The story that is still trending on outlookindia.com as I write this piece is the fight between Republic TV editor-owner Arnab Goswami and India Today TV consulting editor Rajdeep Sardesai. Our readers haven’t had enough of the tamasha that was played out on prime time TV and is still trending on Twitter. I don’t want to discuss the merits of this meritless, hilarious duel between two former colleagues. But the metaphor that comes to mind is that of a circus. If our national politics is a ring, with its lions, hippos, elephants and trapeze artists (there are such magnificent performers), journalists should be cautious not to fall into the role of providing comic interlude. We should wield the mic, not the slapstick. The moment we start slapping the bottoms of our fellow journalists for a few laughs, we become part of the circus, not as chroniclers signing off the first draft of history but as jesters on permanent patronage.
This is a new trend in national journalism. It all started with the fight between two corporate houses and the recording of telephone conversations of one lobbyist by another. Lobbyist A with the help of a top politician recorded the conversations of lobbyist B. When the one who was recording the conversation got into trouble, his only insurance against sure incarceration were these tapes. Then lobbyist A distributed digital recordings of lesser damage potential all over the city through his favourite private interest litigation lawyer. Only two magazines picked them up. Why? I haven’t asked. Well, instead of finishing off a lot of political or corporate careers, a few journalistic reputations were destroyed. Did they deserve to be destroyed? Now, in hindsight, all I can say is there were and still are far worse criminals in the crowd than on the cross. Some so-called investigative journalists involved in publishing these recordings now officially work for lobbyist A. So, where does the expose leave us? It still reminds us all of the thin line between lobbyists and journalists that is always blurred by grains of gold.

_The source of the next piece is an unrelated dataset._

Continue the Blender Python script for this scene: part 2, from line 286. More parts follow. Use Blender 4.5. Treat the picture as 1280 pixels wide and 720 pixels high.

There is now a worse trend among journalists: create fake news against those of your fraternity who you don’t like. There is no right or left distinction here. Interestingly, the rich Lutyens Left does it with an air of greater moral and political indignation than the less articulate ones. This sort of intense rivalry has a parallel only in Bollywood. The source of this malaise, where everyone carries a can of tar to smear everyone else is probably television—where anchors consider themselves stars. These stars would do anything short of murder for a prime assignment. I have seen two TV reporters fighting each other like dogs in Kargil in 1999 and the successful one did considerable damage to everyone around. The TV channel that created these narcissistic stars is the one to be blamed. They crafted monsters that would dash to a scene of tragedy, grab a just-orphaned child, do a piece-to-camera, drop the child, wipe their hands with sanitiser and move on to a more moving visual. For them, somebody else’s tragedy was a career opportunity. After reporting the Charkhi Dadri mid-air collision in 1996, when it rained corpses on a mustard field in Haryana, I was always a reluctant reporter when it came to death and gore. Sure, someone has to do it. And to Sardesai’s credit one has to admit that he did a very good job in 2002. So good that somebody else wanted to be him. This is classic Indian news TV. Made of envy and greed.